The Hard Realities of Fundraising, Part 4: Be Willing to Fundraise, Or Don't Run

This is part 4 in a five part series on fundraising. Topics covered include "fundraising is your job," "fundraising is a skill you learn," "your ability to fundraise determines your viability as a candidate," "you need to be willing to fundraise," and "tips on building a list."

I think this is the most difficult issue to address with candidates. Many folks choose to run for office because they have great ideas for their city, but too many go into their campaign without the correct attitude towards fundraising. 

Attitudes that are all too common:

  • "Someone else will do my fundraising for me."
  • "The party should give me money to run my campaign."
  • "The lobbyists should support me because I'm the better candidate and my opponent is the worst elected since Richard Nixon."
  • I can't fundraise because...[insert anything here]

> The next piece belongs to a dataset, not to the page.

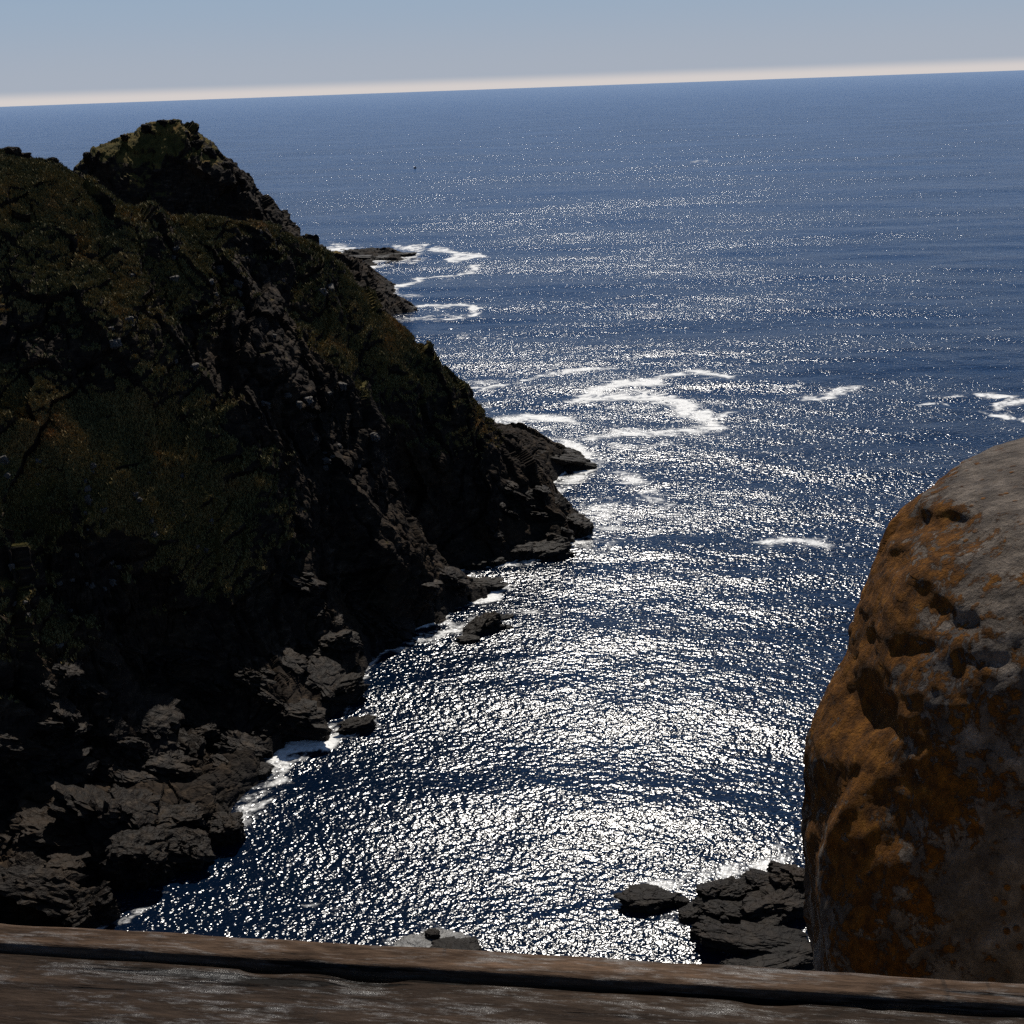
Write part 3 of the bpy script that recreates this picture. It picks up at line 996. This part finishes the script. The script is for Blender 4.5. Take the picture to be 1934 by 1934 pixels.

I've addressed the idea that the lobbyists and the party will give you money here

There are no tricks or tips I can offer for this one - the fact of the matter is candidates need to take ownership of the fundraising for their campaigns. Nobody else will do it for you, and you are capable of it - you just have to put some effort into it.

The best encouragement I can provide is a bit of a challenge - if you're going to ask your campaign manager to put in 12 hour days, if you're going to ask volunteers to sacrifice their weekends and if you're going to ask your family to endure you being away from the home for six months, you need to do your job too. And your job is to fundraise. 

If you don't want to do that, you shouldn't be running.